[DATA PROVIDED]:
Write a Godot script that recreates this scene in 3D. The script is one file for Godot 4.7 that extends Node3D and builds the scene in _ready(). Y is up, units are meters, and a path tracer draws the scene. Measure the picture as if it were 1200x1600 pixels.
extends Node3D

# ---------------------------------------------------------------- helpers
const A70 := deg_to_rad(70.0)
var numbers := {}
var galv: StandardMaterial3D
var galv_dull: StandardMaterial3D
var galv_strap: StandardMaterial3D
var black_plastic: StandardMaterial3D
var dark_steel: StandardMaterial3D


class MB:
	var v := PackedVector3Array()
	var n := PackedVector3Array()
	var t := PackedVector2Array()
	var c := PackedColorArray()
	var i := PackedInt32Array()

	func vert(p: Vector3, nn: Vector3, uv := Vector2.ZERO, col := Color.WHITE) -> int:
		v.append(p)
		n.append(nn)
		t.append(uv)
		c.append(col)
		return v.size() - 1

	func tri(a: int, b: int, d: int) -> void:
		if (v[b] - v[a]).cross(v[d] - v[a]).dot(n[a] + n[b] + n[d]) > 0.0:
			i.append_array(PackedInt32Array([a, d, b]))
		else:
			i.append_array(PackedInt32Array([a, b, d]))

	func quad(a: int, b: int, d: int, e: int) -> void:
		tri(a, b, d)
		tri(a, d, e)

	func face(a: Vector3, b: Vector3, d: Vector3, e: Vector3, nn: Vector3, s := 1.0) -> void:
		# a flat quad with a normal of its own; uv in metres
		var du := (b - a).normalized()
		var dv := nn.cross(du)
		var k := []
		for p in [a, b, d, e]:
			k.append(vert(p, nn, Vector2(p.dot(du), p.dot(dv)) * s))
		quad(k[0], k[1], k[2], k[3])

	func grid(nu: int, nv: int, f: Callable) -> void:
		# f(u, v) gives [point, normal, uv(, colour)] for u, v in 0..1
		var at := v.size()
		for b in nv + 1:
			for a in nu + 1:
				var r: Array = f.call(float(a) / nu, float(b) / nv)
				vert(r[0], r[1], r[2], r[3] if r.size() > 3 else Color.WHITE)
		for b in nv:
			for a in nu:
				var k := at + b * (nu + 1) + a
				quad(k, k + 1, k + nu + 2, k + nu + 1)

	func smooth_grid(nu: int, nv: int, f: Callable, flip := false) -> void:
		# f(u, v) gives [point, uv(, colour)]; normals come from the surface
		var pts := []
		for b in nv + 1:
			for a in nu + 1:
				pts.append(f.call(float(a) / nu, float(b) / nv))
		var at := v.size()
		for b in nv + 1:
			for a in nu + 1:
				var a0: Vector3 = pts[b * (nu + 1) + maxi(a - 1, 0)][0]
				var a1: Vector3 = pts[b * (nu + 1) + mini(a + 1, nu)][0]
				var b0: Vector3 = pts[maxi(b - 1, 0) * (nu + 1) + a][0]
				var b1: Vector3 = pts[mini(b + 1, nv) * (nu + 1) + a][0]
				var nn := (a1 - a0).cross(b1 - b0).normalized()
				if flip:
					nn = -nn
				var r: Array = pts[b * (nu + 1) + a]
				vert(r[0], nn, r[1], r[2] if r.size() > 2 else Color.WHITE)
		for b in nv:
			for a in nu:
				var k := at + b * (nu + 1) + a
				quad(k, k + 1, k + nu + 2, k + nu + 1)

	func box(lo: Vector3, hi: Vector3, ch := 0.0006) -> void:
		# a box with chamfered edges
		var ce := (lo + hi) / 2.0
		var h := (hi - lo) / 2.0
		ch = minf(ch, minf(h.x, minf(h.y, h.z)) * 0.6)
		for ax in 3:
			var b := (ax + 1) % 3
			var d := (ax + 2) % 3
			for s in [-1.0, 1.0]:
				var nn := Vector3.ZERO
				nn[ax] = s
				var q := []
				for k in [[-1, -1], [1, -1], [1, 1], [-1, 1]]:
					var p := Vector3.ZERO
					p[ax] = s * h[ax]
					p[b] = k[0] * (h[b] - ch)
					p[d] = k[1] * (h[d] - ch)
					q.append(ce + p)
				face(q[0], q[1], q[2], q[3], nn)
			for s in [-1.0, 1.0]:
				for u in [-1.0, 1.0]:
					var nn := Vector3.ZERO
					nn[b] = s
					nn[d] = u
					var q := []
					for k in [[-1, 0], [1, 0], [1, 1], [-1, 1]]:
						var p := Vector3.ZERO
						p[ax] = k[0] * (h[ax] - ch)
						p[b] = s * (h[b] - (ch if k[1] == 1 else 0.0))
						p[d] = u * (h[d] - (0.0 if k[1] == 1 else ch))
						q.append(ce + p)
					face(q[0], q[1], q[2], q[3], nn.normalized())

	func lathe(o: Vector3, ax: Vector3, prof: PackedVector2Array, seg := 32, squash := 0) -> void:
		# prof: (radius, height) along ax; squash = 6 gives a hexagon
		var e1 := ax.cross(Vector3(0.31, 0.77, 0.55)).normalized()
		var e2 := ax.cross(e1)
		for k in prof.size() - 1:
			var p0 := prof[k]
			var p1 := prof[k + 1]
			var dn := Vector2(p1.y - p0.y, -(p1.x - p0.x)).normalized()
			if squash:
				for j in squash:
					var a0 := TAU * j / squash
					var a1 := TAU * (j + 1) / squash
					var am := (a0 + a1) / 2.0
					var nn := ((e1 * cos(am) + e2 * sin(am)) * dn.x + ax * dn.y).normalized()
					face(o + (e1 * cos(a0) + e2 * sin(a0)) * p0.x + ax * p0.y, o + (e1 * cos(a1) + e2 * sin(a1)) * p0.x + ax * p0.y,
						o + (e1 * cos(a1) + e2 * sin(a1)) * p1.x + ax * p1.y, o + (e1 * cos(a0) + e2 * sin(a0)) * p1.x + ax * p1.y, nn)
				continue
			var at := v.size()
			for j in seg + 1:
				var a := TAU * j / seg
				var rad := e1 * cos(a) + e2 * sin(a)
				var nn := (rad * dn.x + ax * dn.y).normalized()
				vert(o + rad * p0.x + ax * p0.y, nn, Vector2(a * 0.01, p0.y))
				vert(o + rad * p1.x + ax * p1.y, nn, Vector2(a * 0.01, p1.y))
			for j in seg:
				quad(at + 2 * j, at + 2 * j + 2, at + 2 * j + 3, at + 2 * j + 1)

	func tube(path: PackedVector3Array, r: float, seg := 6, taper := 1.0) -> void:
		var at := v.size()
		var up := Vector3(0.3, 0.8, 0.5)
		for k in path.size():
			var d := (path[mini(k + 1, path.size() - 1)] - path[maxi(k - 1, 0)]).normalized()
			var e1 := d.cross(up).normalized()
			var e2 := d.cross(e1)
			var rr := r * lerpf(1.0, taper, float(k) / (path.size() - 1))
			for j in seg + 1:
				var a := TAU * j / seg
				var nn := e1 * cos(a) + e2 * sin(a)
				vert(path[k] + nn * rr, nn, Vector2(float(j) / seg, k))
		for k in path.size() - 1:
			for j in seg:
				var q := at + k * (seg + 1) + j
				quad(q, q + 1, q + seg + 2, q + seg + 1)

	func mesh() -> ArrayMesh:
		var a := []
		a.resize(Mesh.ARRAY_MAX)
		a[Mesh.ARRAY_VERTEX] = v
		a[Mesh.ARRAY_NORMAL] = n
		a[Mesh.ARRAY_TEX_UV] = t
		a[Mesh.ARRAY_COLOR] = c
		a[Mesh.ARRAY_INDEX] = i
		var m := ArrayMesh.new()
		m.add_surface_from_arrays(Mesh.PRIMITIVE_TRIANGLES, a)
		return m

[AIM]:
State how many lines of the material contain the string "extends", with no other words.

[TASK RESPONSE]:
2